Regia di Jean Vigo vedi scheda film
Si rientra al collegio dopo le vacanze e già alla prima notte in camerata i tre discoli Caussat, Colin e Briel vengono minacciati di esser messi in punizione da un corpo insegnante arcigno e punitivo, fatto di mummie ottocentesche, che soffoca ottusamente le energie spontanee ed incontenibili dei ragazzi. L'unico a discostarsene è l'eccentrico Huguet, popolarissimo tra gli studenti, che imita la camminata di Charlot e dimostra abilità ginniche salendo in cattedra sulle mani.
Altro personaggio fuori dal comune è Tabard, un ragazzino che oggi definiremmo fluido o gender non conforming: giudicato una cattiva influenza dal corpo insegnante e tenuto a distanza dagli stessi compagni per la sua effeminatezza, Tabard si tramuterà in vero e proprio leader della rivolta degli alunni, innescata dal suo sovversivo grido “Monsieur le professeur, je vous dis: merde! ” in faccia al laido docente che gli propone ambigue carezze.
Una pellicola di soli 44 minuti, condotta con la leggerezza e la giocosa vivacità tipica dell'età dei suoi protagonisti, che Jean Vigo trae dai suoi ricordi autobiografici del collegio di cui fu anch'egli ospite durante l'infanzia e rappresenta forse una fantasia di ribellione che l'autore avrebbe voluto realizzare da bambino.

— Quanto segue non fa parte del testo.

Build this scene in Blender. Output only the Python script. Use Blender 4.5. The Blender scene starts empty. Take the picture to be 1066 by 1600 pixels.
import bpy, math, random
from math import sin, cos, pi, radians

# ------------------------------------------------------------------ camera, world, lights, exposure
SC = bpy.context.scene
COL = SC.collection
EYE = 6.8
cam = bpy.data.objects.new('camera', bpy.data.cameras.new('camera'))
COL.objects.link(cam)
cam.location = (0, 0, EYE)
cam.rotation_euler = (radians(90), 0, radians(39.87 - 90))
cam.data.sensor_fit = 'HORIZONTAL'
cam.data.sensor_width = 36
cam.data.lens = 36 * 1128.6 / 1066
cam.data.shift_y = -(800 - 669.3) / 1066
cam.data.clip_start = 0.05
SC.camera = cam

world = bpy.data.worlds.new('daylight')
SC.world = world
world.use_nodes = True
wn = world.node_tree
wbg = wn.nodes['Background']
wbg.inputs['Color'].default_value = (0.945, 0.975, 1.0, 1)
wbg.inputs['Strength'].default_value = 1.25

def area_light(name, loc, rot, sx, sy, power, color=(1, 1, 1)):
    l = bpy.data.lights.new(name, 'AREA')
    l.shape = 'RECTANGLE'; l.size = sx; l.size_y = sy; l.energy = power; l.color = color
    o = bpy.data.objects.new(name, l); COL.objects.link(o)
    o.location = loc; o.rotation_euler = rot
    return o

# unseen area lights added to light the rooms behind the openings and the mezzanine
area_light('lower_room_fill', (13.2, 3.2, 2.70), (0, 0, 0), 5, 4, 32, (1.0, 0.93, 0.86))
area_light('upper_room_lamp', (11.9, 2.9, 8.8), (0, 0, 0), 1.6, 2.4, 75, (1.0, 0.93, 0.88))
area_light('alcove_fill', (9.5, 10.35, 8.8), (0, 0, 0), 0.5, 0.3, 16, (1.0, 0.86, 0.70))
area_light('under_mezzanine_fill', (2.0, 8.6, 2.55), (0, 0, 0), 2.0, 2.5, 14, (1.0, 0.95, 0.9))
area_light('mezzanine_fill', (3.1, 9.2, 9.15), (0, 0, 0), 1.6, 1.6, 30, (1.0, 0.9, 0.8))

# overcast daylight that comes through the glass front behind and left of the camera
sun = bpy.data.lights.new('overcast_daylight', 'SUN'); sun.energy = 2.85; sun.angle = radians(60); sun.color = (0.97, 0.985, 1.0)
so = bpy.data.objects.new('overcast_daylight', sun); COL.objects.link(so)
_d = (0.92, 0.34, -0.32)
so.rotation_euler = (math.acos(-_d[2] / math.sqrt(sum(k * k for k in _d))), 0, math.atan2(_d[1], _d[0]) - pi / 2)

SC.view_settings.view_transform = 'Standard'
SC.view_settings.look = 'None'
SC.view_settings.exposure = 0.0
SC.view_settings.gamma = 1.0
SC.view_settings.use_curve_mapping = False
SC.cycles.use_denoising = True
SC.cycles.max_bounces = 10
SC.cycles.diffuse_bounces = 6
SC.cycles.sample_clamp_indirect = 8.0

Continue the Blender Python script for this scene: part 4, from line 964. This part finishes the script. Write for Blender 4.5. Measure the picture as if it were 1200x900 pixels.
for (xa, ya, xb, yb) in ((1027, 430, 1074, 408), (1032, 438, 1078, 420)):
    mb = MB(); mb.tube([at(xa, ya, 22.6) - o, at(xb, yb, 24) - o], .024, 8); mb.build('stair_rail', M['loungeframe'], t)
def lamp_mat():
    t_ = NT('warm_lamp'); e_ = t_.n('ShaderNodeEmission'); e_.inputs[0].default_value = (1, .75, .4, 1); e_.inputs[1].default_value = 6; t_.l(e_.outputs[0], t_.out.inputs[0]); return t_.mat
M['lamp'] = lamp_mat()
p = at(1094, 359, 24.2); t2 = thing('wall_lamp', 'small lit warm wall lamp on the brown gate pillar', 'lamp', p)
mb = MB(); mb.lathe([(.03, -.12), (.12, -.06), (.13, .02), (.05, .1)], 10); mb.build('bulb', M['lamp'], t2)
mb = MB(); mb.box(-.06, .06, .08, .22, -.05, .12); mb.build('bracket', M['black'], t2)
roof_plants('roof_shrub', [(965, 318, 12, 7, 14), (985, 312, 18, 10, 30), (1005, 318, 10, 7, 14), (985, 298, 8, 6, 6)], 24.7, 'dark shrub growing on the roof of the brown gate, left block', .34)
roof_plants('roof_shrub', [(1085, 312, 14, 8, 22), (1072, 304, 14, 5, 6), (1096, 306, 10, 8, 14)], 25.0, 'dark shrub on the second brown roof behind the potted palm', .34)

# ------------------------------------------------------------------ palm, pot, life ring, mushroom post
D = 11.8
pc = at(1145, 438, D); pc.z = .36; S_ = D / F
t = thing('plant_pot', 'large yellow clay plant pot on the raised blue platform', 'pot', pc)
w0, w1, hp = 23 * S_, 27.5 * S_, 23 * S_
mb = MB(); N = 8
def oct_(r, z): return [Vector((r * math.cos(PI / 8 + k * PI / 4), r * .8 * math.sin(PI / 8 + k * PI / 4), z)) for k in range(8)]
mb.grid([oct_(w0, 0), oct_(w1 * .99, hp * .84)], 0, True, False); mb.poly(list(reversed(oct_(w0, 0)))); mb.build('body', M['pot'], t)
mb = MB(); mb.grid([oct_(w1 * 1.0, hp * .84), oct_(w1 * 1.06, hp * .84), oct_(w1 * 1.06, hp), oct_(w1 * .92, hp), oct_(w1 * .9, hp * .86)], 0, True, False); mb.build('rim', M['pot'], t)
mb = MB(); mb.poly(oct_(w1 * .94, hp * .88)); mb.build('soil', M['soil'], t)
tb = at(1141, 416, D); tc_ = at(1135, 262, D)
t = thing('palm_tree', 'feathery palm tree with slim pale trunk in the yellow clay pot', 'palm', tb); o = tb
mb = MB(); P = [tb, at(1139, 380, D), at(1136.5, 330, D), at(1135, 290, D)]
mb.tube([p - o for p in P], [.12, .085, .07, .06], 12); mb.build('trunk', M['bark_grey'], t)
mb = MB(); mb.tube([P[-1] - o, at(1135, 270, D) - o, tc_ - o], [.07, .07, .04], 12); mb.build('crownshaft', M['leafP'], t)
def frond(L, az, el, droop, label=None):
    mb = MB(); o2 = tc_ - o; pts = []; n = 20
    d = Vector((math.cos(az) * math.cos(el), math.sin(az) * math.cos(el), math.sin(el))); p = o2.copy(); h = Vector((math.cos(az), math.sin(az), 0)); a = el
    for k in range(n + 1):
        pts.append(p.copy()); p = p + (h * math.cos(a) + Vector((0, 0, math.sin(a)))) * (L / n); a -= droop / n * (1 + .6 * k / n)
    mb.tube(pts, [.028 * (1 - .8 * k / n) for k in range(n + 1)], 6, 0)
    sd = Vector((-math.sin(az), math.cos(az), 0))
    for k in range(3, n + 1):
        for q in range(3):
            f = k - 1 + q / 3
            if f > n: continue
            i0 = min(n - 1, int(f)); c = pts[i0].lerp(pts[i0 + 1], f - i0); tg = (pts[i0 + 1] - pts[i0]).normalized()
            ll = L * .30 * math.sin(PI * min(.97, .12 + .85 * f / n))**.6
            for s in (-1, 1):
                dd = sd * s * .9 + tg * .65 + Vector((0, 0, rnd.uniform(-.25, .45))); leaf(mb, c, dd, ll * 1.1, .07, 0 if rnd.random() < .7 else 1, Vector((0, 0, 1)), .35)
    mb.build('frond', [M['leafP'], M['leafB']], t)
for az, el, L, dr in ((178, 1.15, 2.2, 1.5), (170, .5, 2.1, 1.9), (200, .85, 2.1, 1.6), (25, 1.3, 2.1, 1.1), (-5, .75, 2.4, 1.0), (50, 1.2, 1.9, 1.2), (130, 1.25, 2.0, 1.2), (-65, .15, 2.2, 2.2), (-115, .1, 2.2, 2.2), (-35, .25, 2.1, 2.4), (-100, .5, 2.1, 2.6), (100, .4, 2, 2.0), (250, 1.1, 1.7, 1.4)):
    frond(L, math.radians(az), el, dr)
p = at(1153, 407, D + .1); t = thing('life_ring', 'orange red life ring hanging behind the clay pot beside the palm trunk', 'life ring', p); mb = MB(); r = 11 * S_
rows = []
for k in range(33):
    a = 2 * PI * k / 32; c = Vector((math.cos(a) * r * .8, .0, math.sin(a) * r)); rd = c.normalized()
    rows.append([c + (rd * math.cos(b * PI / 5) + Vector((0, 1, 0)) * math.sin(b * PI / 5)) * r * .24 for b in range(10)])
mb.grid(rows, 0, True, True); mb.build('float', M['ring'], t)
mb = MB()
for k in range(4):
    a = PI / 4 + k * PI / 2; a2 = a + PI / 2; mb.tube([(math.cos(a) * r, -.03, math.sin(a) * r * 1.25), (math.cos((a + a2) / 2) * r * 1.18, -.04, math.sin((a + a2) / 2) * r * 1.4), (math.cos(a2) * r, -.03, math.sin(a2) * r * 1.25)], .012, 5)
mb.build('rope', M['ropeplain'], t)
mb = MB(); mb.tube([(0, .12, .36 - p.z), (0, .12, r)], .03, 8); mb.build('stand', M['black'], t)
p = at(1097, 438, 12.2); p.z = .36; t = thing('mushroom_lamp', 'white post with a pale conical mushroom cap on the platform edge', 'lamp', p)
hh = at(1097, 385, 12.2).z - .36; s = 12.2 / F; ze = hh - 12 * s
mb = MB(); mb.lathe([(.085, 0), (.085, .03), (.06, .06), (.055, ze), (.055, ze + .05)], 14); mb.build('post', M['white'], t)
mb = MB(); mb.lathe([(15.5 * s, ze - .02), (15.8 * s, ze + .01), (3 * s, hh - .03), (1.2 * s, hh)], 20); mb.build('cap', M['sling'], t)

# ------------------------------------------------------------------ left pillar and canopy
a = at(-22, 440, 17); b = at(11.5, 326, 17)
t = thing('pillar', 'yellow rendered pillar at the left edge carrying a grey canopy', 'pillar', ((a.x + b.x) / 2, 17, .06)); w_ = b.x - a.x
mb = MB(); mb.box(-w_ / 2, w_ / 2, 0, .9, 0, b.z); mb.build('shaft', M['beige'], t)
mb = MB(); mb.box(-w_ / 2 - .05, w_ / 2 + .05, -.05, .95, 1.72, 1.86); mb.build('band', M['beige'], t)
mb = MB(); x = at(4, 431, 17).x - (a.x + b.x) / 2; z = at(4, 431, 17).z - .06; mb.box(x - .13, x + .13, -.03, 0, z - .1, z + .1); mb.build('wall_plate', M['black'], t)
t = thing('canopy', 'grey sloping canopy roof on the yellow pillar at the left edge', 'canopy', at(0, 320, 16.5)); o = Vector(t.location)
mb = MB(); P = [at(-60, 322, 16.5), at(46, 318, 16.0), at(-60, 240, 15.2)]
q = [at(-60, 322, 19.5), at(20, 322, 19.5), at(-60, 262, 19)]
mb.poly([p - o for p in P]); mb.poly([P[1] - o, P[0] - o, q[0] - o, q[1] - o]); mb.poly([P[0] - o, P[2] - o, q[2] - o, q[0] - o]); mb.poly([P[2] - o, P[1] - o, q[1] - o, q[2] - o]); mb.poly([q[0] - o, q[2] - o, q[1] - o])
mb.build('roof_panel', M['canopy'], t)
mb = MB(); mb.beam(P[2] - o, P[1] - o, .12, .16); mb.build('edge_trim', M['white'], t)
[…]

La giocosità dello sguardo è tratto caratterizzante fin dalle prime scene, col viaggio in treno di ritorno verso il collegio che trascorre tra scherzi spensierati e sigari fumati di nascosto, poi ogni volta che Vigo si diverte ad inserire brevi sketch comici, come quando vediamo il maestro-bambino Huguet fare il pazzerello, e diviene esilarante quando fa il suo tronfio ingresso il direttore del collegio, interpretato dal nano Delphin, satira impietosa della megalomane stupidità del potere.
Nel finale il sovvertimento dell'ordine costituito inizia con un'indiavolata lotta coi cuscini che si tramuta in una paradossale marcia in slow motion dei bambini ribelli, tra un turbinio di piume volanti e capriole che scoprono sfacciatamente corpi seminudi.
Dopo aver fatto fallire con un bombardamento di cianfrusaglie un'assurda parata delle autorità che vedeva schierati manichini impagliati, nella scena conclusiva Caussat, Colin, Briel e Tabard corrono spensierati sui tetti, in fuga verso il cielo e l'agognata libertà.
La poesia sbarazzina dello stile Vigo, arricchita da tocchi surrealisti, condensa in tre quarti d'ora di incontenibile esuberanza un messaggio di denuncia delle soffocanti e insensate regole di istituzioni senescenti ed opprimenti, incapaci di comprendere i giovani che sono loro affidati. Denuncia che traspare talmente evidente sotto il tono scherzoso che il film sarà vietato fino al 1946, accusato di essere addirittura “antifrancese”.
Vigo, figlio di un anarchico, firma uno splendido antesignano dei tanti film sui ribelli, con o senza causa, che il cinema di tutte le latitudini sfornerà nei decenni successivi.